__What you need to do__. Retype word for word the first line of the listing and each line after it up to the line with "sand = rut * .2 * n4", with the pictures taken out.

__Source excerpt__.
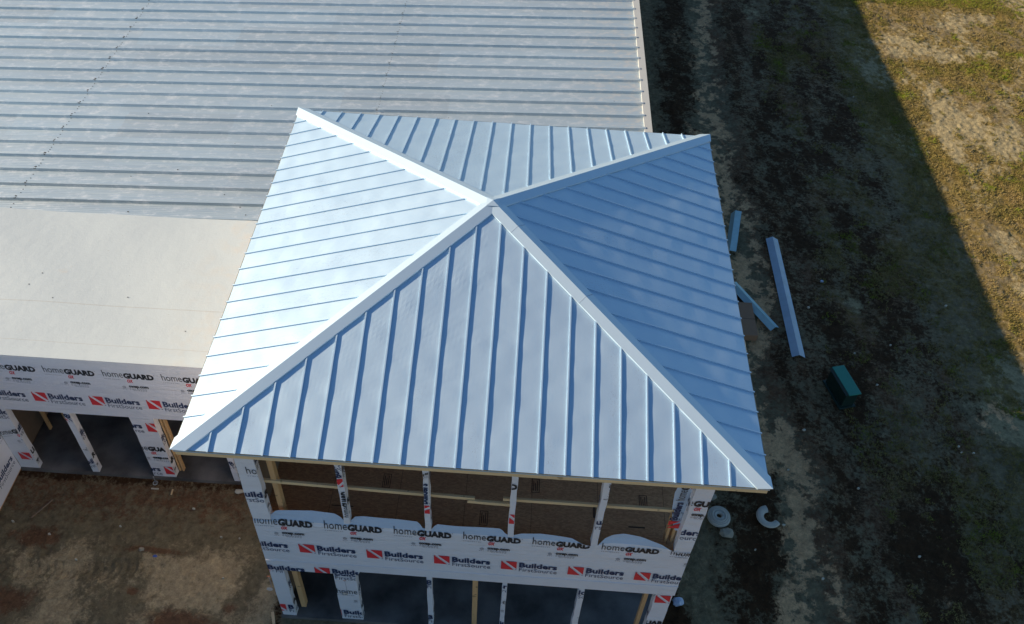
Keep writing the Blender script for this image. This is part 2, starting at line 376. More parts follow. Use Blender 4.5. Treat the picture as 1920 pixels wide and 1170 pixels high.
def masks(x, y):
    n1 = fractal(x, y, .35, 4, 3); n2 = fractal(x, y, .9, 4, 4, .6); n3 = fractal(x, y, 2.4, 3, 5)
    right = sstep(3.0, 3.6, x)
    # right of the building: earth strip by the wall, dark strip, sandy rut, dark strip, then thin turf
    n4 = fractal(x, y, 1.5, 5, 14, .45); n5 = fractal(x, y, 3.8, 4, 15)
    wob = (fractal(x, y, .30, 3, 8) - .5) * 2.0 + (n4 - .5) * 1.2
    xx = x + wob * .8
    grey = right * sstep(4.1, 4.6, xx) * (1 - sstep(5.2, 6.0, xx)) * (.05 + .5 * n4)
    rut = right * np.exp(-((xx - 7.1) / .85) ** 2)
    khaki = np.clip(rut * 1.25, 0, 1) * np.clip((n4 * .6 + n5 * .5) * 3.2 - 1.25, 0, 1)
    sand = rut * .2 * n4
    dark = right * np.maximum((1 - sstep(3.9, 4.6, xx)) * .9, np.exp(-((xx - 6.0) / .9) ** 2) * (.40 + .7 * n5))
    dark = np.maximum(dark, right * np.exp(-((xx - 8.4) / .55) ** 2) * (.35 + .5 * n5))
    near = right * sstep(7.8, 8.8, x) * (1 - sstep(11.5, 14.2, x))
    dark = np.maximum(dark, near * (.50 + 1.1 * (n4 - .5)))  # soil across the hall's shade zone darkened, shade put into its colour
    brown = right * sstep(6.8, 7.6, xx) * (1 - sstep(11.5, 13.5, xx)) * (.25 + .6 * n2)
    far = sstep(12.0, 14.2, x) * right
    grass = right * sstep(8.6, 9.8, xx) * (.10 + .5 * n1) * (1 - far) + far * (.05 + 1.15 * (.55 * n1 + .45 * n4))
    sand = sand + right * sstep(8.5, 9.5, x) * np.clip(n4 * 1.6 - .80, 0, .6) * .9 + far * np.clip((1 - n2) * 1.5 - .55, 0, .6)
    for (cx, cy, rx, ry, ro, a) in ((16.0, 16.5, 1.1, 3.4, .35, .75), (15.9, 21.0, 3.0, 1.1, -.3, .72), (13.2, 2.3, .8, .55, -.3, .95), (12.8, 2.9, .6, .4, 0, .7), (17.7, 14.2, 1.2, 2.0, .4, .6), (14.6, 11.5, .7, 2.2, .2, .5),
                                    (11.2, 16.8, .9, 2.2, .2, .5), (10.3, 6.4, .7, .9, .2, .5), (10.2, 11, .6, 1.0, .2, .4), (12.0, 9.6, .5, .8, .2, .42), (18.5, 21.0, 1.6, 1.2, 0, .6), (10.7, -.6, .4, .4, 0, .5), (9.5, 23.5, .9, 1.4, 0, .55), (20.5, 18.5, 1.3, 1.9, 0, .55), (7.2, 20.5, .7, 3.5, 0, .5)):
        sand = np.maximum(sand, a * blob(x, y, cx, cy, rx, ry, ro, int(cx * 7)) * np.clip(.35 + 1.3 * n5, 0, 1.15))
    khaki = np.maximum(khaki, .8 * blob(x, y, 7.0, -1.8, .5, 1.8, .1, 5) * sstep(.30, .60, n5))
    khaki = np.maximum(khaki, .75 * blob(x, y, 13.0, 2.4, .8, .7, -.3, 6) * sstep(.30, .60, n5))
    khaki = np.maximum(khaki, near * .6 * sstep(.60, .72, n4 * .5 + n5 * .5) * (n1 > .45))
    grass = np.maximum(grass, .95 * blob(x, y, 16.5, 25.2, 3.5, .9, -.2, 9))
    grass = np.maximum(grass, .8 * blob(x, y, 19.3, 13.8, 1.6, 2.6, .4, 10))
    # courtyard between the tower and the two wings
    court = (1 - sstep(-4.2, -3.4, x)) * (1 - sstep(-1.2, -.6, y) * 0)
    base = (.50 - .34 * sstep(-2.4, -1.4, y)) + .5 * (n2 - .5)
    cs = base * .95 + .5 * blob(x, y, -5.3, -1.25, .5, .25, 0, 12) * .8 + .5 * blob(x, y, -9.0, -1.15, .6, .2, 0, 13)
    sand = sand * (1 - court) + court * cs * .9
    cb = .04 + .50 * sstep(-2.6, -1.3, y)
    for (cx, cy, rx, ry) in ((-5.9, -4.1, .9, .35), (-5.0, -3.7, .35, .3), (-9.6, -3.9, .8, .4), (-7.1, -3.5, .2, .15), (-6.9, -2.55, .9, .12), (-9.5, -2.4, .7, .35)):
        cb = np.maximum(cb, .85 * blob(x, y, cx, cy, rx, ry, 0, int(-cx * 9)))
    brown = brown * (1 - court) + court * np.clip(cb, 0, 1)
    sand = sand * (1 - court * np.clip(cb, 0, 1) * .75)
    edge = np.exp(-((x + 3.95) / .22) ** 2) * sstep(-8, -6, y) * (1 - sstep(-1, -.6, y))
    grass = grass * (1 - court); khaki = khaki * (1 - court)
    gc_ = (1 - sstep(-3.0, -1.7, y)) * np.clip(n4 * 2.4 - .55, 0, 1) * (1 - np.clip(cb, 0, 1) * .9)
    grey = grey * (1 - court) + court * gc_
    sand = sand * (1 - court * .55)
    dark = np.maximum(dark * (1 - court), court * np.maximum(edge * .7, np.exp(-((y + .85) / .16) ** 2) * .7))
    return dict(sand=sand, grass=grass, dark=dark, brown=brown, grey=grey, khaki=khaki)
def treads(x, y):
    h = np.zeros_like(x)
    for (ax, ay, bx, by, wd, pit) in ((-10.2, -3.22, -6.6, -2.95, .22, .17), (13.9, 24.0, 17.3, 22.6, .22, .13), (-10.0, -2.75, -8.3, -2.72, .12, .3)):
        L = math.hypot(bx-ax, by-ay); ux, uy = (bx-ax)/L, (by-ay)/L
        s = (x-ax)*ux + (y-ay)*uy; d = -(x-ax)*uy + (y-ay)*ux
        m = sstep(-.1, .3, s) * (1 - sstep(L-.3, L+.1, s)) * (1 - sstep(wd*.7, wd*1.1, np.abs(d)))
        h += m * (.022 * np.sin(2*math.pi*(s + np.abs(d)*.5)/pit) - .018)
    return h
def terrain(x, y):
    n = (fractal(x, y, .5, 3, 21) - .5) * .10 + (fractal(x, y, 2.6, 4, 22) - .5) * .075 + (fractal(x, y, 9, 3, 23) - .5) * .06
    wob = (fractal(x, y, .30, 3, 8) - .5) * 1.1
    xx = x + wob
    n = n - .05 * np.exp(-((xx - 7.15) / .6) ** 2) * (x > 3) + .05 * np.exp(-((xx - 8.1) / .35) ** 2) * (x > 3)
    n = n + treads(x, y)
    flat = sstep(3.4, 4.2, x) + (1 - sstep(-4.2, -3.7, x)) * (1 - sstep(-1.0, -.7, y)) + (1 - sstep(-4.4, -3.9, y))
    return np.clip(flat, 0, 1) * (n - .01) - .02
xs = np.concatenate([np.array([-400, -200, -90, -40, -25, -16]), np.arange(-12.5, -3.4, .045), np.arange(-3.2, 3.5, .35), np.arange(3.6, 22.5, .05), np.array([23, 25, 30, 45, 90, 200, 400])])
ys = np.concatenate([np.array([-400, -200, -90, -40, -20, -12, -9]), np.arange(-7, 27.5, .05), np.array([28.5, 31, 38, 55, 100, 200, 400])])
X, Y = np.meshgrid(xs, ys); Xf, Yf = X.ravel(), Y.ravel()
Zf = terrain(Xf, Yf)
me = bpy.data.meshes.new('ground'); nx, ny = len(xs), len(ys)
me.vertices.add(nx*ny); me.vertices.foreach_set('co', np.stack([Xf, Yf, Zf], 1).astype(np.float32).ravel())
i = np.arange(nx-1)[None, :] + nx*np.arange(ny-1)[:, None]; q = np.stack([i, i+1, i+nx+1, i+nx], -1).reshape(-1, 4)
me.loops.add(q.size); me.loops.foreach_set('vertex_index', q.ravel().astype(np.int32))
me.polygons.add(len(q)); me.polygons.foreach_set('loop_start', (np.arange(len(q))*4).astype(np.int32))
me.update(calc_edges=True); me.polygons.foreach_set('use_smooth', np.ones(len(q), dtype=bool))
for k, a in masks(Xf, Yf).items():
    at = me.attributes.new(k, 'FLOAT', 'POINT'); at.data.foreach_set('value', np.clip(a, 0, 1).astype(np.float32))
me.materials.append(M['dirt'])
g = bpy.data.objects.new('ground', me); C.objects.link(g); tag(g, kind='structure')

# short clumpy turf
def turf(name, count, x0, x1, y0, y1, hmin, hmax, thr):
    px = rng.uniform(x0, x1, count); py = rng.uniform(y0, y1, count)
    mk = masks(px, py)
    cl = fractal(px, py, 1.7, 3, 31); cl2 = fractal(px, py, 5.5, 2, 32)
    cl3 = fractal(px, py, 2.6, 4, 33, .6)
    keep = (mk['grass'] * .9 + cl * .5 + cl2 * .7 + cl3 * .6 - mk['sand'] * .8 - mk['dark'] * .3 + rng.uniform(-.15, .15, count)) > thr
    px, py = px[keep], py[keep]; green = np.clip(mk['grass'][keep] * .55 + (cl[keep] - .5) * 1.6 + .12 + rng.uniform(-.2, .2, len(px)), 0, 1)
    green = np.maximum(green, sstep(24.2, 25.0, py) * (px > 12) * rng.uniform(.7, 1, len(px)))
    pz = terrain(px, py); n = len(px); B = 4
    V = np.zeros((n, B, 3, 3)); 
    for b in range(B):
        a = rng.uniform(0, 2*np.pi, n); h = rng.uniform(hmin, hmax, n); wd = rng.uniform(.007, .016, n); ln = rng.uniform(.4, 1.5, n) * h
        ox = px + rng.normal(0, .018, n); oy = py + rng.normal(0, .018, n)
        ca, sa = np.cos(a), np.sin(a)
        V[:, b, 0] = np.stack([ox - sa*wd, oy + ca*wd, pz - .01], 1); V[:, b, 1] = np.stack([ox + sa*wd, oy - ca*wd, pz - .01], 1)
        V[:, b, 2] = np.stack([ox + ca*ln, oy + sa*ln, pz + h], 1)
    V = V.reshape(-1, 3); me = bpy.data.meshes.new(name); nt_ = n * B
    me.vertices.add(len(V)); me.vertices.foreach_set('co', V.astype(np.float32).ravel())
    me.loops.add(nt_*3); me.loops.foreach_set('vertex_index', np.arange(nt_*3, dtype=np.int32))
    me.polygons.add(nt_); me.polygons.foreach_set('loop_start', (np.arange(nt_)*3).astype(np.int32)); me.update(calc_edges=True)
    at = me.attributes.new('tone', 'FLOAT', 'POINT'); at.data.foreach_set('value', np.repeat(green, B*3).astype(np.float32))
    me.materials.append(M['blades']); o = bpy.data.objects.new(name, me); C.objects.link(o)
    return tag(o, 'short patchy olive grass growing on the bare ground beside the building', 'grass', kind='stuff')
turf('grass', 260000, 9.0, 22.5, -4.5, 27, .015, .05, 1.18)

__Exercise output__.
Keep writing the Blender script for this image. This is part 2, starting at line 376. More parts follow. Use Blender 4.5. Treat the picture as 1920 pixels wide and 1170 pixels high.
def masks(x, y):
    n1 = fractal(x, y, .35, 4, 3); n2 = fractal(x, y, .9, 4, 4, .6); n3 = fractal(x, y, 2.4, 3, 5)
    right = sstep(3.0, 3.6, x)
    # right of the building: earth strip by the wall, dark strip, sandy rut, dark strip, then thin turf
    n4 = fractal(x, y, 1.5, 5, 14, .45); n5 = fractal(x, y, 3.8, 4, 15)
    wob = (fractal(x, y, .30, 3, 8) - .5) * 2.0 + (n4 - .5) * 1.2
    xx = x + wob * .8
    grey = right * sstep(4.1, 4.6, xx) * (1 - sstep(5.2, 6.0, xx)) * (.05 + .5 * n4)
    rut = right * np.exp(-((xx - 7.1) / .85) ** 2)
    khaki = np.clip(rut * 1.25, 0, 1) * np.clip((n4 * .6 + n5 * .5) * 3.2 - 1.25, 0, 1)
    sand = rut * .2 * n4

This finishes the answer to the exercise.